Wednesday, August 17, 2011

A Gold Standard Is Unthinkable No More

MARTIN HUTCHINSON and JOHN FOLEY write in the WSJ:


Fiat money has worked well since Richard Nixon ended the dollar’s peg to gold 40 years ago this week, but this latest recession must gnaw at believers. If years of ultra-cheap cash give rise to serious inflation or an accelerated retreat of the American currency, the gold standard, however erratic and deflationary, could start to appeal again.

The arrangement born at Bretton Woods and used for nearly three decades was not a true gold standard, as it was entirely intergovernmental and the private holding of gold was illegal in America. It thus lacked the virtue of independence from political meddling, failed to provide anti-inflationary benefits and collapsed once its American sponsors no longer controlled the world economy.
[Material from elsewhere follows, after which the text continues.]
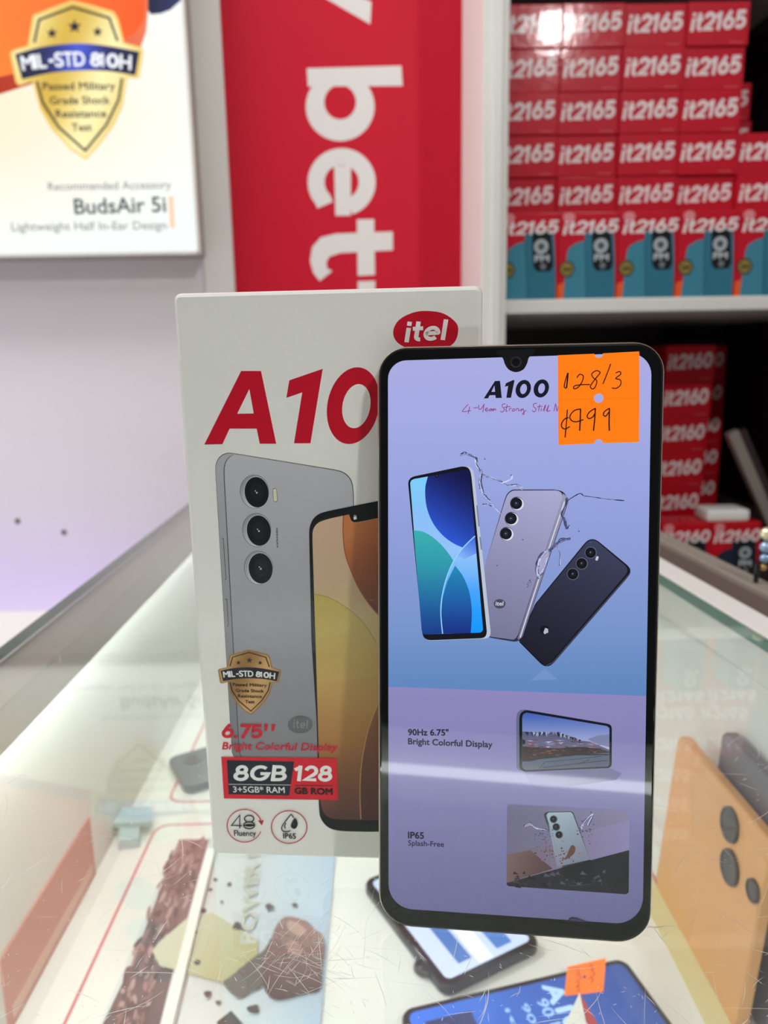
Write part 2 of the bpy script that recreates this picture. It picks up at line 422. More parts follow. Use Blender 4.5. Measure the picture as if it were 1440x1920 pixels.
A = Art(mb, pl, crop(0, 0, 3, pl), M['lit'], 1.5e-5)
uvi = lambda u, v: (u, v)
B = Art(mb, pl, uvi, M['lit'], 1.2e-4); B.flip = False
Wd, Hd = XR-XL, ZT-zb
def bgc(u, v):
    # pale printed sheet: peach glow around the orange phone, cool white elsewhere
    k = math.exp(-(((u-.30)/.34)**2+((v-.20)/.13)**2)); base = (238, 246, 244)
    return tuple(a*(1-k)+b*k for a, b in zip(base, (255, 232, 196)))
B.grid(0, 0, Wd, Hd, 26, 30, bgc)
A.off = B.off+2e-5
A.fill([(-1700, 780), (-600, 690), (0, 530), (165, 478), (640, 300), (790, 270), (822, 180), (832, 60), (832, -2400), (-1700, -2400)], grad(0, 500, (176, 54, 34), 800, 100, (235, 120, 80)), sub=2)
A.fill([(-1700, 690), (-600, 590), (0, 432), (300, 360), (660, 245), (760, 190), (812, 110), (818, 0), (812, -2400), (-1700, -2400)], grad(0, 0, (255, 130, 52), 780, -100, (250, 92, 40)), sub=2)
A.fill([(835, -2400), (832, 60), (850, 82), (905, 76), (960, 55), (1022, 0), (1040, -60), (1040, -2400)], grad(840, 0, (34, 36, 60), 1040, 0, (52, 60, 110)))
for cy in (-420, -800, -1180): A.dot(250, cy, 150, (60, 34, 40)); A.dot(250, cy, 105, (20, 20, 30))
shield(A, (214, 178, 74), (252, 240, 178), (40, 36, 52), lambda x, y: tuple(a+(b-a)*math.exp(-((x-440)/130)**2) for a, b in zip((40, 40, 66), (74, 92, 214))), (242, 244, 250))
A.txt('Recommended Accessory', (275, 1072), (965, 1062), 44, (150, 152, 152), .02)
A.txt('BudsAir 5i', (425, 1205), (935, 1192), 84, (84, 92, 96), .03)
A.txt('Lightweight Half In-Ear Design', (70, 1300), (940, 1290), 46, (150, 152, 152), .02)
A.fill([(948, 1105), (976, 1104), (986, 1284), (958, 1285)], (250, 206, 176))
tag(mb.build('poster', t), 'glowing printed poster')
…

The true gold standard, in which gold coins circulated freely as legal tender, was started in Britain in 1717 and lasted for just under 200 years, interrupted only during the Napoleonic wars.


Compared with an ideal, stable and noninflationary monetary system, free from influence by elected officials, the gold standard has two flaws. The metal’s supply is erratic. It can soar unexpectedly with new discoveries, thus causing currency values to fluctuate. Conversely, new deposits tend to be found slowly, making a gold standard excessively deflationary when population growth is rapid. That is what
contributed to the standard’s breakdown after 1900.


World population growth is now declining after its annual peak of 2.2 percent in the early 1960s. By 2030, it is forecast to fall below the 0.72 percent rate of 1900. That would make a gold standard practicable and not too deflationary.

That doesn’t make it any more likely that central bankers would embrace it, despite advocacy from critics of quantitative easing and the Federal Reserve like Steve Forbes and Ron Paul. For one thing, it would drastically undercut the banks’ influence.

But further chipping at the dollar’s credibility, further downgrades of United States credit or other harmful results from years of very low interest rates could bring more people around to the idea of a new reserve currency. A return to the gold standard remains unlikely, but it’s no longer unthinkable.